Exact Dialogue for a Permanent Summon
To make Shovel a permanent ritual summon, you have to follow a specific conversation path. If you offend her or try to change her name too early, she’ll just hang around until she dies and then she's gone for good.
- Summon her. She’ll immediately start complaining about "the fisting" and her old master.
- Be nice (sorta). Don't threaten her. When she asks about her name, stick with Shovel. Changing it to Fork or Basket often bugs out the permanent flag in Act 1.
- Talk about the book. She’ll mention the "Master's book" (the Necromancy of Thay). You need to have the book in your inventory for the best results, though you don't need to have opened it yet.
- The Magic Mirror. She will tell you to go talk to the mirror in the next room. Go do that. Pass the mirror's "test" by answering its questions (mentioning the balsam or the doctor’s research).
- The Final Conversation. Once you are past the mirror and inside the actual laboratory, talk to Shovel again.
If you did it right, she’ll call you a "spell-shite" and get excited. This adds the Find Familiar: Cheeky Quasit ritual to your common actions bar.
Why Shovel is Actually OP
You might think a tiny demon with 7 HP is useless. You’d be wrong.
🔗 Read more: Siegfried Persona 3 Reload: Why This Strength Persona Still Trivializes the Game
Shovel has Invisibility as a free action. This makes her the ultimate scout. You can send her into a room full of enemies to see their stats, positioning, and loot without ever triggering combat.

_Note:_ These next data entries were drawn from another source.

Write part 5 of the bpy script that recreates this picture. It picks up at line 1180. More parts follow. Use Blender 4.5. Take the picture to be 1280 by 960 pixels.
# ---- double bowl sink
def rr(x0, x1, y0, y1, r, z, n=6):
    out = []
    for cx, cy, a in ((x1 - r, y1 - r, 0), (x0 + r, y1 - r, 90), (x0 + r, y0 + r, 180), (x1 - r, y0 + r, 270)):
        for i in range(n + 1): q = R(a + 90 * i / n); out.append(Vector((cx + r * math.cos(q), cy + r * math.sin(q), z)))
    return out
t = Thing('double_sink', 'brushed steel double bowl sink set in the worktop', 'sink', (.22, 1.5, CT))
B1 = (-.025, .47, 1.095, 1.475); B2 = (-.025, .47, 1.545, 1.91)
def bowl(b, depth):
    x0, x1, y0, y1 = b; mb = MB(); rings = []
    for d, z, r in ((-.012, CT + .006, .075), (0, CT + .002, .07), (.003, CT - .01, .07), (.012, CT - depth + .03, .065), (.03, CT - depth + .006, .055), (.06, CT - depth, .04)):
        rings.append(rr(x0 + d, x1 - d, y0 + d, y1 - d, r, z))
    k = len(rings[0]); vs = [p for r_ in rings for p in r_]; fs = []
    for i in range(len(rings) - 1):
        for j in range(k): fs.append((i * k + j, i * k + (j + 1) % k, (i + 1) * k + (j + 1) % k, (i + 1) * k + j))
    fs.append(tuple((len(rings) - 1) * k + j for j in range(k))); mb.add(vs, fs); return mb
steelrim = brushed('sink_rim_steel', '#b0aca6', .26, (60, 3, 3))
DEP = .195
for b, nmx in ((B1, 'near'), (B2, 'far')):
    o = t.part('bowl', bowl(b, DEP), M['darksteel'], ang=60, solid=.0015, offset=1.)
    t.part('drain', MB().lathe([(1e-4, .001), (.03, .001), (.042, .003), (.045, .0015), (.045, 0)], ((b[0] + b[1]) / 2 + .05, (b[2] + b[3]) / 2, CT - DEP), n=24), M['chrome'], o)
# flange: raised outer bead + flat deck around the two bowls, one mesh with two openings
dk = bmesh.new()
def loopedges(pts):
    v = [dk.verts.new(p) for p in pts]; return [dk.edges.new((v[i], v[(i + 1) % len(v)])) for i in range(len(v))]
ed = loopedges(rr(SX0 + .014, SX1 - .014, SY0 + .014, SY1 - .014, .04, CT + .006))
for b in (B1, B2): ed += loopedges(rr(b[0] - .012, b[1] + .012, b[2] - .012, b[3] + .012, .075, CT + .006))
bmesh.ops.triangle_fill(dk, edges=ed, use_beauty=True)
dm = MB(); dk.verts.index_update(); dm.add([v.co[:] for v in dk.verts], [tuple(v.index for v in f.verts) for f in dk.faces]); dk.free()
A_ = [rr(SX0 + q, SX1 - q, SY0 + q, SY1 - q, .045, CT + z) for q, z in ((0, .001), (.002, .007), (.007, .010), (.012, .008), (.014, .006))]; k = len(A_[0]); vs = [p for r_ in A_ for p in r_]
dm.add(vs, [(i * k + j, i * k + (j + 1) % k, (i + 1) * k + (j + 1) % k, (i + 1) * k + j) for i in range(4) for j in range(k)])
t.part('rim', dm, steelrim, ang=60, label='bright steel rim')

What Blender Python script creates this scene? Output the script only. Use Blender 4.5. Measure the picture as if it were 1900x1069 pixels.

But her best trick is the Scare ability. If she attacks from invisibility, she has a high chance to Frighten enemies. A frightened enemy cannot move and has disadvantage on attack rolls. In the early game, especially on Honor Mode, forcing a boss to waste a turn because they’re scared of a tiny quasit is a massive advantage.
Common Pitfalls to Avoid
- Storm Sorcerers: For some reason, Shovel hates Storm Sorcerers. If you are one, she might refuse to teach you the spell. Use Disguise Self to look like a generic human or elf before talking to her.
- Draconic Sorcerers: She loves you because you "smell like a dragon," but don't get cocky. If you try to make her "flap her wings" like a dragon, she gets annoyed and might lock the dialogue.
- The Death Glitch: If Shovel dies before you finish the mirror dialogue, you’re out of luck. Keep her back during the skeleton fight in the cellar.
Making Shovel Last Until Act 3
Once you have the ritual, she’s yours forever. You can summon her once per short rest. If she dies, just click the button and bring her back.
Interestingly, if you didn't get her in Act 1, there is a generic bg3 scroll of summon quasit located in the Sorcerous Vault in Act 3. However, that version is just a standard Quasit. It doesn't have Shovel’s unique, foul-mouthed personality or her specific dialogue triggers. If you want the "true" experience, you have to get her in the Blighted Village.
Actionable Next Steps
- Locate the Apothecary Cellar in the Blighted Village (X:127, Y:365).
- Respec to a Wizard/Warlock/Sorcerer if your main character isn't a "spell-shite" yet.
- Save your game before reading the scroll. The dialogue is finicky and one wrong click ruins the permanent unlock.
- Speak to her twice: once when you summon her, and once after passing the magic mirror.
The utility of a permanent, invisible scout that can CC enemies for free is too good to pass up. Plus, her idle dialogue about "beefy" humans and "stinky" elves is easily some of the funniest writing in the game.